I finished my Wyoming mule deer hunt not with a heroic roar but with a whimper. After five days of hard hunting I never got in range of an animal. My primary memory is walking the dry, wind-torn plains avoiding cactus and dehydration, missing my family, friends, and the ocean an incalculable amount. I drove Starflyte from Wyoming to Santa Cruz in 21 hours flat. I started at 4 a.m. and arrived at 1 a.m. the next morning, stopping only for coffee and gas. I took Highway 80 across the ghost-white plains of Salt Lake City, past the dystopian casinos of Nevada, and over the crisp Sierra Nevada Mountains. With my windows down late at night, I drove over the curvy road into the Santa Cruz Mountains and smelled my first redwood tree since I had departed four months prior. The familiar scent turned me into a 12-year-old girl at a Justin Bieber concert, and I let out a deafening high-pitched squeal. When I finally pulled my ’97 Ford RV into my driveway, my mind and vehicle were in a state of disarray. I was finally home, exhausted and ready for a hot shower.

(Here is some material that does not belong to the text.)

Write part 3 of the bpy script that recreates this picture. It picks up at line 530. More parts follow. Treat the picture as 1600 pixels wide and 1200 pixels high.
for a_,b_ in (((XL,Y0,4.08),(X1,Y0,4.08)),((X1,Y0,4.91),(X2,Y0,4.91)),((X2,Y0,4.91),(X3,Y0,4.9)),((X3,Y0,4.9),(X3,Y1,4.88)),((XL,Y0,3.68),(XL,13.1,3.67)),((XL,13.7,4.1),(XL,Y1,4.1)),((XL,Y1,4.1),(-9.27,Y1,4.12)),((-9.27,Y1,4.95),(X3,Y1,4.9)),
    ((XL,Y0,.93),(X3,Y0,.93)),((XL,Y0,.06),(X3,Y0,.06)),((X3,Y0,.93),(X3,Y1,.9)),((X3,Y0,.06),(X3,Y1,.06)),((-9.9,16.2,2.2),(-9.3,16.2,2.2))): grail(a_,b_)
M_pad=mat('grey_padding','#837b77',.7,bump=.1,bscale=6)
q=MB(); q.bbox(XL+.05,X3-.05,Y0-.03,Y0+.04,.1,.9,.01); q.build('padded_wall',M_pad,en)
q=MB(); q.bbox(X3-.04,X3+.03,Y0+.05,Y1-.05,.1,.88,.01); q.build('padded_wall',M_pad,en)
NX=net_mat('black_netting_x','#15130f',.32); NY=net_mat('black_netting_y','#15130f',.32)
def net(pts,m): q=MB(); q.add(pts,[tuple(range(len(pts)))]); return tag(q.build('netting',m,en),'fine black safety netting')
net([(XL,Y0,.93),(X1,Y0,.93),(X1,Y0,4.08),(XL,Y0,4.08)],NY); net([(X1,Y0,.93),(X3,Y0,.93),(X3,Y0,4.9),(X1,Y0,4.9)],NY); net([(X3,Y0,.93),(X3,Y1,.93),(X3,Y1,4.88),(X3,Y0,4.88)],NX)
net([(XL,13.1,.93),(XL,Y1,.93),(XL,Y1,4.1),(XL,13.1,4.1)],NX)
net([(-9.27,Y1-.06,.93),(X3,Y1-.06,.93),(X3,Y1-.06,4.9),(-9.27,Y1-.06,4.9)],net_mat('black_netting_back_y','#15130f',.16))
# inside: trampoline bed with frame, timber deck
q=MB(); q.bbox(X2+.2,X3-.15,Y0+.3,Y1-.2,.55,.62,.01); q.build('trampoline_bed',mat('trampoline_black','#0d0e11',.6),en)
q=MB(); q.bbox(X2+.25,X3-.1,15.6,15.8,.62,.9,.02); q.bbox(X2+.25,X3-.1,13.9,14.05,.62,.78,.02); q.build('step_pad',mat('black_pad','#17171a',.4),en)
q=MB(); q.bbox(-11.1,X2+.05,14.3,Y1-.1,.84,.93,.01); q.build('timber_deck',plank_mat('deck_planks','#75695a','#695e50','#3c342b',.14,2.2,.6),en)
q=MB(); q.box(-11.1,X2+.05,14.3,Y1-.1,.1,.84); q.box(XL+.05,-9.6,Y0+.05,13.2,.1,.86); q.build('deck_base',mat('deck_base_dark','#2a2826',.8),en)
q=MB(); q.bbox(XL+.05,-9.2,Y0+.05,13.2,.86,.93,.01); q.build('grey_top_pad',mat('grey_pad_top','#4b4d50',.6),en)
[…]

During my time on the road, I subleased the room I had rented for the past 12 years. Now that I was back, I had to make a decision: should I move back in or save cash and continue living in Starflyte? The comfort of my home was so seductive. Basic amenities like a couch and working sewer line now seemed palatial.
But then there was my stuff. Confronting the mountain of possessions I had accumulated over the years triggered anxiety that began in my lungs and slowly worked its way into my trachea. I had enough clothes to keep a favela warm and more wetsuits than there are days in the month. It was a spiritual moment of reckoning when I realized that I owned six tennis rackets—and I don’t play tennis.
My mind mirrors my environment. When I look at the ocean, for instance, I entertain bigger ideas. Although walking through my old house was comforting, there was also a shade of numbness, stagnation, and adolescence.
While on the road I learned that it doesn’t matter how long you’re living out of a suitcase, you only need four T-shirts, two pairs of pants, and a nice button up in case you’re invited to a party or summoned to court.
So, I decided to move out of my house, live in Starflyte, and chase swells around the West Coast through the winter. Come springtime I’ll either be John Steinbeck or Ted Kaczynski. The first step on my path to minimalism was to lay my mountain of stuff in my backyard like a gigantic tapestry of shame. Most of it was superfluous adventure gear, ironically holding me back from adventure, so I donated 80 percent of it to my upper-middle class friends in need. Not only did banishing the mountain of stuff offer more relief than a two-pound turd, it ironically felt better to give it away than it did to get it in the first place.
Starflyte represents a middle finger to consumerism. When I invited one friend inside his eyes softened and he said, “Wow, this is all you need.” It was like in a flash he took the red pill and woke up from the Matrix. The next day he texted me a photo of his new RV.
I now write from Starflyte in silence, a flickering candle my only object of distraction. Since downsizing I watched the documentary The Social Dilemma and have taken the same aggressive cleaning approach to my phone, uninstalling social media except on weekends, using color filters to make my phone display black and white, and enabling parental controls so I can no longer look at porn.
I am miserable.
I want my stuff back. I want to be entertained with something other than a fucking book. Be warned: the second your mind has even a chirp of breathing room, it betrays your ego, offering self-reflections that undercut the narrative that other people are responsible for your problems. To avoid confronting these emerging truths, I’ve taken to purposely make Starflyte messy just to conjure a distraction. The space is so small, though, and I own so few items, that I clean her within minutes. The previous owner should have informed me that Starflyte came with an F-350 engine, spare set of keys, and spiritual reckoning. Not only that, the flip side of learning to value stuff less is that people who do value stuff see you as less. A look of pity crosses their face as they walk by and take in my faded decals, salty wetsuit draped over the hood of Starflyte, and Jimi Hendrix album blaring. To these judgemental queefs my go-to response is, “Want to come inside and smoke some meth?”
Who knows, maybe I’m on the verge of enlightenment. Wasn’t Buddha homeless for a stint? In fact, I remember seeing a life-sized Buddha for sale on Amazon—maybe I’ll buy it and keep it in the passenger’s seat, so I never forget the importance of living with less stuff.